PROBLEM DESCRIPTION – Copy out the complete listing, word for word.

DATA EXTRACT –
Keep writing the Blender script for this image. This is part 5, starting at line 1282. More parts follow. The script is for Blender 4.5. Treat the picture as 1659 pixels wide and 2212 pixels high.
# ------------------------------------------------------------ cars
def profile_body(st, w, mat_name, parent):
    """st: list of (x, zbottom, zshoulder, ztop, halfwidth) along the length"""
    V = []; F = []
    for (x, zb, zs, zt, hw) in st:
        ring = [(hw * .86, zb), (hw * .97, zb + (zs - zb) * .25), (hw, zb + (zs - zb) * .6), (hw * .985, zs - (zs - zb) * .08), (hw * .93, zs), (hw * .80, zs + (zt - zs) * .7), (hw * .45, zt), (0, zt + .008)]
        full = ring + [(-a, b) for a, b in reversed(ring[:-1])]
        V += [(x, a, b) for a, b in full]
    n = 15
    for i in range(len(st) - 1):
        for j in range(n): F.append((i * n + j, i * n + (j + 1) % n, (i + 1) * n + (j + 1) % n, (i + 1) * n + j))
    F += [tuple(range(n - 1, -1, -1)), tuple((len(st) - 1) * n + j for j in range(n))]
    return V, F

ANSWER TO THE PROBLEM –
Keep writing the Blender script for this image. This is part 5, starting at line 1282. More parts follow. The script is for Blender 4.5. Treat the picture as 1659 pixels wide and 2212 pixels high.
# ------------------------------------------------------------ cars
def profile_body(st, w, mat_name, parent):
    """st: list of (x, zbottom, zshoulder, ztop, halfwidth) along the length"""
    V = []; F = []
    for (x, zb, zs, zt, hw) in st:
        ring = [(hw * .86, zb), (hw * .97, zb + (zs - zb) * .25), (hw, zb + (zs - zb) * .6), (hw * .985, zs - (zs - zb) * .08), (hw * .93, zs), (hw * .80, zs + (zt - zs) * .7), (hw * .45, zt), (0, zt + .008)]
        full = ring + [(-a, b) for a, b in reversed(ring[:-1])]
        V += [(x, a, b) for a, b in full]
    n = 15
    for i in range(len(st) - 1):
        for j in range(n): F.append((i * n + j, i * n + (j + 1) % n, (i + 1) * n + (j + 1) % n, (i + 1) * n + j))
    F += [tuple(range(n - 1, -1, -1)), tuple((len(st) - 1) * n + j for j in range(n))]
    return V, F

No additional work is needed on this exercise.